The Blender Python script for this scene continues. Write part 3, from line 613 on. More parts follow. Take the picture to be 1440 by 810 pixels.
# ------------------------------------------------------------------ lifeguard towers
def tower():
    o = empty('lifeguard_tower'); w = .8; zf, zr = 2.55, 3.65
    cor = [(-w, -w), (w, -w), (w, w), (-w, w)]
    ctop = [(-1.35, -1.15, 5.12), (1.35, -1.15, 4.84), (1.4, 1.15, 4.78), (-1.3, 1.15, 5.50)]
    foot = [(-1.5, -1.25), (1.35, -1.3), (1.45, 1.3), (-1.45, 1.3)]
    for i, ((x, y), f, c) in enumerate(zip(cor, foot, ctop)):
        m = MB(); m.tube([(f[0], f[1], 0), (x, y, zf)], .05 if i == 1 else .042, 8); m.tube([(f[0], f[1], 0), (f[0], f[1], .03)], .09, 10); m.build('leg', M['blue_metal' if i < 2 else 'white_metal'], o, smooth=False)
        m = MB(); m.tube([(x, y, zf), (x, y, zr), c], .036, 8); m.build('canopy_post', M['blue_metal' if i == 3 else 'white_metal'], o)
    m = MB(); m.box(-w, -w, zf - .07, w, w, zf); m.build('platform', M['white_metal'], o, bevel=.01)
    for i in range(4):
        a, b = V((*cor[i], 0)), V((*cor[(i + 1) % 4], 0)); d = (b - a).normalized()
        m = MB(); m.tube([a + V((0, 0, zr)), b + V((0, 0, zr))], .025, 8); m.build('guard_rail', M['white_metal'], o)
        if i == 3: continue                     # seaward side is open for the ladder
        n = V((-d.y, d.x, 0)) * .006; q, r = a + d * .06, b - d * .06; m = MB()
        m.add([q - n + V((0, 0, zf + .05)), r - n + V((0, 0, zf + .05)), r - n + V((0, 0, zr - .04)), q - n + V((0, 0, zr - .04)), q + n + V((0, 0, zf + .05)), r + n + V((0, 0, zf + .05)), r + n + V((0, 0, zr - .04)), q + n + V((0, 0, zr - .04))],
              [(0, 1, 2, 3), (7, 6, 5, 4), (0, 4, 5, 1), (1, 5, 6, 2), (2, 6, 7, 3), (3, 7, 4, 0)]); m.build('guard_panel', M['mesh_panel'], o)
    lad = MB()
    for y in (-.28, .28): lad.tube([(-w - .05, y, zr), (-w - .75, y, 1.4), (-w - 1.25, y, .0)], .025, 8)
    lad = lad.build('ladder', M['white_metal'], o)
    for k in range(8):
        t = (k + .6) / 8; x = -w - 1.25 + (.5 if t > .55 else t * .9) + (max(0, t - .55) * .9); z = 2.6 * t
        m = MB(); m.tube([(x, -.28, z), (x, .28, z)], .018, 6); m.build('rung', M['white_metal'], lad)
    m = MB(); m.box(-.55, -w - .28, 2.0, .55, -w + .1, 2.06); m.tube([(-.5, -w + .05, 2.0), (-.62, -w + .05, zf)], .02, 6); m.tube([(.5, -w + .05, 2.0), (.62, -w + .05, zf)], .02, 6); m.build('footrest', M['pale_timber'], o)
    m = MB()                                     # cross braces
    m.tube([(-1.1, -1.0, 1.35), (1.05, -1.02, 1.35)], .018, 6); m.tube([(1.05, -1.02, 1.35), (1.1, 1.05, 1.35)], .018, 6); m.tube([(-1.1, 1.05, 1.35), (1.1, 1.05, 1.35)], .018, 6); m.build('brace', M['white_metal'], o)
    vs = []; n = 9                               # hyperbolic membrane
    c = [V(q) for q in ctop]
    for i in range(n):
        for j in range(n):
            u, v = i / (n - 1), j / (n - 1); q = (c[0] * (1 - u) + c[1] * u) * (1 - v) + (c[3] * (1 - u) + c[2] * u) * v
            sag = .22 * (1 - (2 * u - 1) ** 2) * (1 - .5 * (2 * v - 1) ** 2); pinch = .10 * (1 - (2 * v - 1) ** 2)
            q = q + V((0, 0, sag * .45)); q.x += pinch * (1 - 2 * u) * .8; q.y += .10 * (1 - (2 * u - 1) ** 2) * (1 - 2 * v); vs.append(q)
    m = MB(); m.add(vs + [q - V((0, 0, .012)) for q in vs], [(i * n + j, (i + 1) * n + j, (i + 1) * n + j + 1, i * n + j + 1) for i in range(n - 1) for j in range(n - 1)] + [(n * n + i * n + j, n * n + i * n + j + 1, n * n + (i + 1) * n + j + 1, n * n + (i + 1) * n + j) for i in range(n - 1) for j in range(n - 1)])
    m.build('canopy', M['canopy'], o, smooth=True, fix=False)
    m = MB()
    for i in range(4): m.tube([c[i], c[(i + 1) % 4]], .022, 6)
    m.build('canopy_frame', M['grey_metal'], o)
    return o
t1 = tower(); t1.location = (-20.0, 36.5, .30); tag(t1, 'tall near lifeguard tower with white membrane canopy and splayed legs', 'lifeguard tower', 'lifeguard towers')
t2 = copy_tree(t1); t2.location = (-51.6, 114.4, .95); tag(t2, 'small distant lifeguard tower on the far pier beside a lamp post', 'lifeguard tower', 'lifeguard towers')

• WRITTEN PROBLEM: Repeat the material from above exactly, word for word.

• THE RESPONSE:
The Blender Python script for this scene continues. Write part 3, from line 613 on. More parts follow. Take the picture to be 1440 by 810 pixels.
# ------------------------------------------------------------------ lifeguard towers
def tower():
    o = empty('lifeguard_tower'); w = .8; zf, zr = 2.55, 3.65
    cor = [(-w, -w), (w, -w), (w, w), (-w, w)]
    ctop = [(-1.35, -1.15, 5.12), (1.35, -1.15, 4.84), (1.4, 1.15, 4.78), (-1.3, 1.15, 5.50)]
    foot = [(-1.5, -1.25), (1.35, -1.3), (1.45, 1.3), (-1.45, 1.3)]
    for i, ((x, y), f, c) in enumerate(zip(cor, foot, ctop)):
        m = MB(); m.tube([(f[0], f[1], 0), (x, y, zf)], .05 if i == 1 else .042, 8); m.tube([(f[0], f[1], 0), (f[0], f[1], .03)], .09, 10); m.build('leg', M['blue_metal' if i < 2 else 'white_metal'], o, smooth=False)
        m = MB(); m.tube([(x, y, zf), (x, y, zr), c], .036, 8); m.build('canopy_post', M['blue_metal' if i == 3 else 'white_metal'], o)
    m = MB(); m.box(-w, -w, zf - .07, w, w, zf); m.build('platform', M['white_metal'], o, bevel=.01)
    for i in range(4):
        a, b = V((*cor[i], 0)), V((*cor[(i + 1) % 4], 0)); d = (b - a).normalized()
        m = MB(); m.tube([a + V((0, 0, zr)), b + V((0, 0, zr))], .025, 8); m.build('guard_rail', M['white_metal'], o)
        if i == 3: continue                     # seaward side is open for the ladder
        n = V((-d.y, d.x, 0)) * .006; q, r = a + d * .06, b - d * .06; m = MB()
        m.add([q - n + V((0, 0, zf + .05)), r - n + V((0, 0, zf + .05)), r - n + V((0, 0, zr - .04)), q - n + V((0, 0, zr - .04)), q + n + V((0, 0, zf + .05)), r + n + V((0, 0, zf + .05)), r + n + V((0, 0, zr - .04)), q + n + V((0, 0, zr - .04))],
              [(0, 1, 2, 3), (7, 6, 5, 4), (0, 4, 5, 1), (1, 5, 6, 2), (2, 6, 7, 3), (3, 7, 4, 0)]); m.build('guard_panel', M['mesh_panel'], o)
    lad = MB()
    for y in (-.28, .28): lad.tube([(-w - .05, y, zr), (-w - .75, y, 1.4), (-w - 1.25, y, .0)], .025, 8)
    lad = lad.build('ladder', M['white_metal'], o)
    for k in range(8):
        t = (k + .6) / 8; x = -w - 1.25 + (.5 if t > .55 else t * .9) + (max(0, t - .55) * .9); z = 2.6 * t
        m = MB(); m.tube([(x, -.28, z), (x, .28, z)], .018, 6); m.build('rung', M['white_metal'], lad)
    m = MB(); m.box(-.55, -w - .28, 2.0, .55, -w + .1, 2.06); m.tube([(-.5, -w + .05, 2.0), (-.62, -w + .05, zf)], .02, 6); m.tube([(.5, -w + .05, 2.0), (.62, -w + .05, zf)], .02, 6); m.build('footrest', M['pale_timber'], o)
    m = MB()                                     # cross braces
    m.tube([(-1.1, -1.0, 1.35), (1.05, -1.02, 1.35)], .018, 6); m.tube([(1.05, -1.02, 1.35), (1.1, 1.05, 1.35)], .018, 6); m.tube([(-1.1, 1.05, 1.35), (1.1, 1.05, 1.35)], .018, 6); m.build('brace', M['white_metal'], o)
    vs = []; n = 9                               # hyperbolic membrane
    c = [V(q) for q in ctop]
    for i in range(n):
        for j in range(n):
            u, v = i / (n - 1), j / (n - 1); q = (c[0] * (1 - u) + c[1] * u) * (1 - v) + (c[3] * (1 - u) + c[2] * u) * v
            sag = .22 * (1 - (2 * u - 1) ** 2) * (1 - .5 * (2 * v - 1) ** 2); pinch = .10 * (1 - (2 * v - 1) ** 2)
            q = q + V((0, 0, sag * .45)); q.x += pinch * (1 - 2 * u) * .8; q.y += .10 * (1 - (2 * u - 1) ** 2) * (1 - 2 * v); vs.append(q)
    m = MB(); m.add(vs + [q - V((0, 0, .012)) for q in vs], [(i * n + j, (i + 1) * n + j, (i + 1) * n + j + 1, i * n + j + 1) for i in range(n - 1) for j in range(n - 1)] + [(n * n + i * n + j, n * n + i * n + j + 1, n * n + (i + 1) * n + j + 1, n * n + (i + 1) * n + j) for i in range(n - 1) for j in range(n - 1)])
    m.build('canopy', M['canopy'], o, smooth=True, fix=False)
    m = MB()
    for i in range(4): m.tube([c[i], c[(i + 1) % 4]], .022, 6)
    m.build('canopy_frame', M['grey_metal'], o)
    return o
t1 = tower(); t1.location = (-20.0, 36.5, .30); tag(t1, 'tall near lifeguard tower with white membrane canopy and splayed legs', 'lifeguard tower', 'lifeguard towers')
t2 = copy_tree(t1); t2.location = (-51.6, 114.4, .95); tag(t2, 'small distant lifeguard tower on the far pier beside a lamp post', 'lifeguard tower', 'lifeguard towers')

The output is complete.